The part of the Seeing Machines business model which seems to me to be completely overlooked by the market is the recurring revenues provided by the Safety-as-a-Service (SaaS) component of the Guardian business unit.  It won’t take much for SM’s revenues and profits to pass those of Mobileye on a three-to-four year horizon in my opinion. Mobileye were of course bought by Intel in 2017 for USD 15.3 billion.”

EU mandates DMS for 2020

As part of a move to make European roads safer the EU today recommended making driver monitoring systems mandatory for new cars. It’s a momentous decision that is great news for Seeing Machines, causing its share price to shoot up today and Cenkos to upgrade its price target from 10p to 16p.

I asked Colin Barnden Lead Analyst at Semicast Research for his reaction and this is it:

Colin Barnden: So the paint is still wet from the announcements today, but I can draw some basic conclusions.

The EC has today announced the WHEN for a series of automotive systems to become mandatory, a list which includes distracted & drowsiness driver monitoring systems (DMS). My reading of the timeline is as follows:

  • 1 September 2020 for Type Approval (the certification process for new models, facelifts, major changes etc.).
  • 1 September 2022 for all other new cars, irrespective of Type Approval.

That is a two year phase-in period, and from today to the beginning of September 2022 gives a little over four years. That is a sensible timeframe over which to introduce a new technology like DMS.

The EC appears to have left the WHAT of a DMS to be defined by Euro NCAP and I expect the specifics of DMS requirements to follow in short order. This doesn’t guarantee that camera-based DMS will be mandated, nor specified by Euro NCAP. However looking at some of the other systems on the list (AEB, LKAS, ISA, EDR) these are all electronic systems so it would not follow that a mechanical (and very poor) DMS would be specified, even more so for a primary safety feature. Also the entire focus of this regulatory announcement is road safety. I regard AEB, ISA and LKAS as systems needed to compensate for distracted and drowsy drivers, so the obvious way to improve road safety is not so much to correct speed and steering errors, but to keep hands on the wheel, eyes on the road and minds on the task [of driving]. The very best DMS is the obvious way to do that and that points to a camera-based system, from the likes of Seeing Machines for example.

There are two excellent articles I would suggest as backgrounders for your readers for DMS:



If I were to also speculate on the WHERE; my view is that Japan will go next for mandatory DMS, probably followed by South Korea. Also, OEMs in the US are on a voluntary agreement (not mandated by NHTSA) to introduce AEB by 2022. I would speculate that they would be highly likely to add DMS on the same timeline.

The key is now what Euro NCAP announce.

Chris Menon: What exactly is the difference between ‘Type Approval’ cars and other new cars?

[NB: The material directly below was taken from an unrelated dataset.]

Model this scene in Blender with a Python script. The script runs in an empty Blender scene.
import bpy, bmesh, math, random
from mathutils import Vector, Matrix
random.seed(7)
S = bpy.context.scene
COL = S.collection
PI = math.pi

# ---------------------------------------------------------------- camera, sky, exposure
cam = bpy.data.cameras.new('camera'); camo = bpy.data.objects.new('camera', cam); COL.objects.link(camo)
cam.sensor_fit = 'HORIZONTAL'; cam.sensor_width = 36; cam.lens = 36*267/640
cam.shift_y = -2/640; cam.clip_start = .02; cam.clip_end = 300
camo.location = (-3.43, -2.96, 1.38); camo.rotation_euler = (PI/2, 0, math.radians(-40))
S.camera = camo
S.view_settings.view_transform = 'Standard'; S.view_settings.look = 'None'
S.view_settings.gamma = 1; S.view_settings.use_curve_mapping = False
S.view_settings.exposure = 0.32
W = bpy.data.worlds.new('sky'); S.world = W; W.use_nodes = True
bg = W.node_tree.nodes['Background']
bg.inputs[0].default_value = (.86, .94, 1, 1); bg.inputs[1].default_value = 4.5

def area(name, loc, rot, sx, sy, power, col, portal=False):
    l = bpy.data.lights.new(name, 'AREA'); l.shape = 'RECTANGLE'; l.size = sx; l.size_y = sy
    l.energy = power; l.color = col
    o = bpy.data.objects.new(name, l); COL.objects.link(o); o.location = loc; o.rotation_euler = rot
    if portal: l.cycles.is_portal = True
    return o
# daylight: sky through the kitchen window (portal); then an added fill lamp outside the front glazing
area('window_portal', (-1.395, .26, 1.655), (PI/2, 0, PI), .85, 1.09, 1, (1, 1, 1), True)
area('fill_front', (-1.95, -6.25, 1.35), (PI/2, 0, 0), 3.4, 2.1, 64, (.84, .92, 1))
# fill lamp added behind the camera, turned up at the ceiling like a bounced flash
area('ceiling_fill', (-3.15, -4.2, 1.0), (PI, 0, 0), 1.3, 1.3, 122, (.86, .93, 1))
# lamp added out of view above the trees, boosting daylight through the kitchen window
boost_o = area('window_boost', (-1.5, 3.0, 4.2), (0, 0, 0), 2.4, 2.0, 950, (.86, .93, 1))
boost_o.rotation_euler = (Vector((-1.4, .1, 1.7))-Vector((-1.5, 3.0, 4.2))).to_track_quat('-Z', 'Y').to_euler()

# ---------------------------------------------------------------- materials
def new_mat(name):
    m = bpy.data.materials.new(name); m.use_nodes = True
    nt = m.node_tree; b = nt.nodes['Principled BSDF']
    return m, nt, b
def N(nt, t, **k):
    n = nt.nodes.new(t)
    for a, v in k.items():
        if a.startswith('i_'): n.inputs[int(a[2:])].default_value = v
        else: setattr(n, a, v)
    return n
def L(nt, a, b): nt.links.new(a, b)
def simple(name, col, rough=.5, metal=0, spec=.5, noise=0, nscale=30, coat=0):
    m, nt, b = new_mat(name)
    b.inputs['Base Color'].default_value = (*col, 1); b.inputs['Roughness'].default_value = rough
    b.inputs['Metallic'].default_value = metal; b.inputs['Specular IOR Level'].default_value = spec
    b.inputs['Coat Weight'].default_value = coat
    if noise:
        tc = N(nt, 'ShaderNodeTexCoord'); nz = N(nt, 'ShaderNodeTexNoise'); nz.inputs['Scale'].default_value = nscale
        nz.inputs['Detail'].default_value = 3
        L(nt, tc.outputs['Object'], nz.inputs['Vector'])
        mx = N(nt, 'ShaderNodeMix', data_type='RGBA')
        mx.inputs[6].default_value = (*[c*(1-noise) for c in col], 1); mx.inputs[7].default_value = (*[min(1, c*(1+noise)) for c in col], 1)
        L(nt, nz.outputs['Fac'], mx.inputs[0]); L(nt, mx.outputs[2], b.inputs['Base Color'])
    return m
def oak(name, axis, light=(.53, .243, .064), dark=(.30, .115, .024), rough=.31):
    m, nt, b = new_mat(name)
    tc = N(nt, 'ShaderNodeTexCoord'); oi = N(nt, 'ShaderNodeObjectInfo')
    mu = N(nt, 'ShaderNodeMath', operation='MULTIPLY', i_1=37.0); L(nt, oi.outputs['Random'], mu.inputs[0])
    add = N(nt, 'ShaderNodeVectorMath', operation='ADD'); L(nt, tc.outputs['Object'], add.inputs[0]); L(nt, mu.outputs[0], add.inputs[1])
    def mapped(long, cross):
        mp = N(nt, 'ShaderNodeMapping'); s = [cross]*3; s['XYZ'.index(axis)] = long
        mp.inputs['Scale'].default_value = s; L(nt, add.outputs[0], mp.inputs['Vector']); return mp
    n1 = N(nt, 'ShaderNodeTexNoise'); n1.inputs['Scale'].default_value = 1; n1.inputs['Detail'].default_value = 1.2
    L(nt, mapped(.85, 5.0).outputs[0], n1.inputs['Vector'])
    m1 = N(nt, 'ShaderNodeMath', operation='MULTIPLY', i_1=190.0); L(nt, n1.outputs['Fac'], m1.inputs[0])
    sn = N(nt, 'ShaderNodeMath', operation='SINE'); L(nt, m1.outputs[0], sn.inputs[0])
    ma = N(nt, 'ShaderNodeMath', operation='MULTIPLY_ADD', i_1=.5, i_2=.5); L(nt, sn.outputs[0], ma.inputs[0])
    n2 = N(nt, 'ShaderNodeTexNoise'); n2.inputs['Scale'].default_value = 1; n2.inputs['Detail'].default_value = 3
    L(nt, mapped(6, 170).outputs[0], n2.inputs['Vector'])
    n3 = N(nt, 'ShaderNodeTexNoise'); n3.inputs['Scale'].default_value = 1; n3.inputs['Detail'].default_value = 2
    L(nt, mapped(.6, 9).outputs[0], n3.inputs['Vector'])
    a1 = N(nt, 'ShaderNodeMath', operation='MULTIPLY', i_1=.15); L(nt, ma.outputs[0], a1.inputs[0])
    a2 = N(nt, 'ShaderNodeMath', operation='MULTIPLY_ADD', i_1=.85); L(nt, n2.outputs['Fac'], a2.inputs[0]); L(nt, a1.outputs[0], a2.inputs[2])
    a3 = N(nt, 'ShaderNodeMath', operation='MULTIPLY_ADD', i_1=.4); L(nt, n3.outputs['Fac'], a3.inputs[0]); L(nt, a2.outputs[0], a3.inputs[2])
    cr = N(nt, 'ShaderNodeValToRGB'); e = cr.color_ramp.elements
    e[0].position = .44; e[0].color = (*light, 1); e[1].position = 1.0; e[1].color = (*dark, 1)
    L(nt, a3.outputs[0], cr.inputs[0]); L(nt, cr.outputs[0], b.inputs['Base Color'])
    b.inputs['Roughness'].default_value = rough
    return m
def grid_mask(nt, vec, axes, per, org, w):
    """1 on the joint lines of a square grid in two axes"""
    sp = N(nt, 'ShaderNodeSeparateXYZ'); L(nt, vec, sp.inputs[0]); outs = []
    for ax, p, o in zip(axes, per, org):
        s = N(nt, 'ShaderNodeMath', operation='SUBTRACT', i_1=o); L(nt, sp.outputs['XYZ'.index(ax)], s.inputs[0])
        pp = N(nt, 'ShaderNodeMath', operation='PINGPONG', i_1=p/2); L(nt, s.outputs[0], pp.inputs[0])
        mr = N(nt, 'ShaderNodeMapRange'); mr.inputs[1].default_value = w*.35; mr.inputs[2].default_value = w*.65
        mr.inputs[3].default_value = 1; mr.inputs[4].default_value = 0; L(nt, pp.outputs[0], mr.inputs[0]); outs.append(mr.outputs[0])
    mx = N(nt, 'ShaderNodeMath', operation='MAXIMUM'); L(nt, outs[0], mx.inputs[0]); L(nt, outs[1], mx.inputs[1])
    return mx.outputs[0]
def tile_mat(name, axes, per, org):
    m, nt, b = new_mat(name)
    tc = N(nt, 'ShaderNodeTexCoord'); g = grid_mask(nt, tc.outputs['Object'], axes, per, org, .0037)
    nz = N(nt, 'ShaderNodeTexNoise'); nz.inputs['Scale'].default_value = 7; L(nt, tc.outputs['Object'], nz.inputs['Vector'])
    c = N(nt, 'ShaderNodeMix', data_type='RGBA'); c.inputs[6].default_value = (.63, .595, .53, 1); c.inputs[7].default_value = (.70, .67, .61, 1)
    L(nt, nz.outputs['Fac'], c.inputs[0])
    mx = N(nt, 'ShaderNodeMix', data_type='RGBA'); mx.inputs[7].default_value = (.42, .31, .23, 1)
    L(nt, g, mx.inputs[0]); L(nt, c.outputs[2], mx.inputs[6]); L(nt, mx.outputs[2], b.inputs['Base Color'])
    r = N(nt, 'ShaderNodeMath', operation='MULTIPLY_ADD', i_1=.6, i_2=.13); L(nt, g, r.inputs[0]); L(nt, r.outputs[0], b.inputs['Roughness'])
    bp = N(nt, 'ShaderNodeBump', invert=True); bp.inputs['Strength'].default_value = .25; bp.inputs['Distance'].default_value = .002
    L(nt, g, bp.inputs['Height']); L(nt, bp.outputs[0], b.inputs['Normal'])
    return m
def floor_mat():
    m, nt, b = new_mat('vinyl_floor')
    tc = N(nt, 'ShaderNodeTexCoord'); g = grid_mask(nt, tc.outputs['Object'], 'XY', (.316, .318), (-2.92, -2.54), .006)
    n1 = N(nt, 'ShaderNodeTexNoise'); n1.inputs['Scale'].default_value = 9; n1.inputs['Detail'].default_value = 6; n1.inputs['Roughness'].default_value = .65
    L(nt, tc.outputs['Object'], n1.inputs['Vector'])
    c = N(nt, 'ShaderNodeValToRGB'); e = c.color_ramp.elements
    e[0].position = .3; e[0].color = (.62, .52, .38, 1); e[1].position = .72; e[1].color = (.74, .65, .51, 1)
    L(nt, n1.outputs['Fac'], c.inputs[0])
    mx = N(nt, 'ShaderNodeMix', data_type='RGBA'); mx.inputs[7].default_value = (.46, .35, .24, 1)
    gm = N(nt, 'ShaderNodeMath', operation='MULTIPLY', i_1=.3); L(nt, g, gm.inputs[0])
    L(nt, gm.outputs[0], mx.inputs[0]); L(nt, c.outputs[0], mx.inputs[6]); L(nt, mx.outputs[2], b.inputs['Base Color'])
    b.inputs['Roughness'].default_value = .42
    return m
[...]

Colin Barnden: Okay. So, as an example, take the VW T-ROC. It was just launched and would have gone through Type Approval probably late last year. Type Approval is a bit like a new car MOT, someone looks over it and says: “Yes it has seat belts, yes, it has airbags, yes, it has brakes etc.” If it meets all the legislation in place at the time it gets… ‘Type Approval’. Provided no changes are made to the car it maintains Type Approval and no more need be done. Sometimes this can last for four or five years until the model is refreshed. However, from 1 September 2022, new T-ROCs would need to have DMS added, not for Type Approval (which it already has) but to be legal for sale.

Now take a next generation Golf going for Type Approval on 2 September 2020. The list will have another entry “yes, it has DMS” and you get Type Approval. If it doesn’t have DMS, it doesn’t get Type Approval and cannot be sold in the EU.

So on 1 September 2020, only cars going through Type Approval will have to have DMS (or a bit before most likely). By 1 September 2022, it will be in 100% of new cars sold in the EU. This is how the phase-in is managed.